He started out cocky, promising that he was going to radically transform America and destroy the coal industry in the process, but now look at him.
He's doing the dance of the lame duck.
Time's running out, he hasn't made all the changes he hoped to make or done nearly as much damage to coal as he felt confident he could do, and his cockiness has turned to petulance.
The effort to delimit and undo his “legacy” has already begun, and some would argue that Donald Trump seems to have accomplished more in a month as president-elect than Obama did in eight years as president. It's got to be eating him up inside.
Few take him seriously anymore, and no-drama Obama is pitching a fit.
He didn't enter the office of the presidency very gracefully, and he won't leave it that way either. As he exits the White House, it will be with one last digital salute to the coal industry.

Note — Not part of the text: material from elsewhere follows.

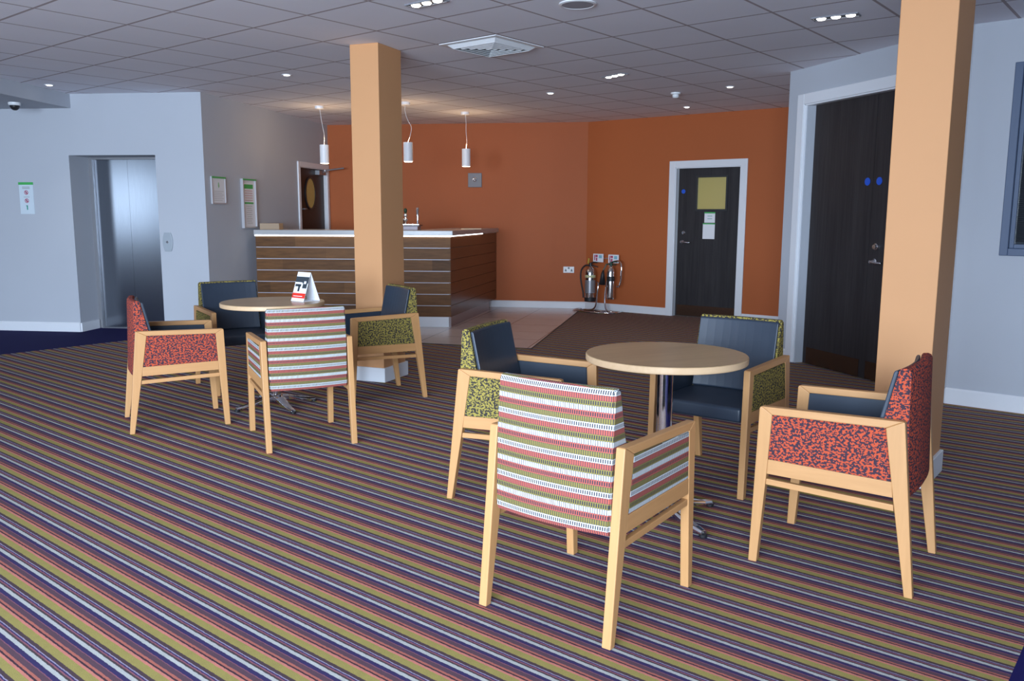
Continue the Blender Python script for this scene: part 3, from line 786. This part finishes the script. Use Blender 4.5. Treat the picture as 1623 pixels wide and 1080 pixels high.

At the last minute, with Trump's inauguration only a few weeks away, the U.S. Interior Department made one final contribution to Obama's War on Coal by issuing its Stream Protection Rule, scheduled to go into effect the day before Trump takes office. While Interior insists that the rule will mean the loss of “only” 300 mining jobs, the National Mining Association pegs the potential loss at 40,000 or more.
Take that, West Virginia! Take that, America! In your face!
This childish display of pique is likely to have no lasting effect, since Republicans in Congress can reverse the rule with a simple majority, and Democrats like our own Joe Manchin may very well join them in repudiating Obama's outgoing overreach.
Inauguration Day can't come soon enough – for our state and our country.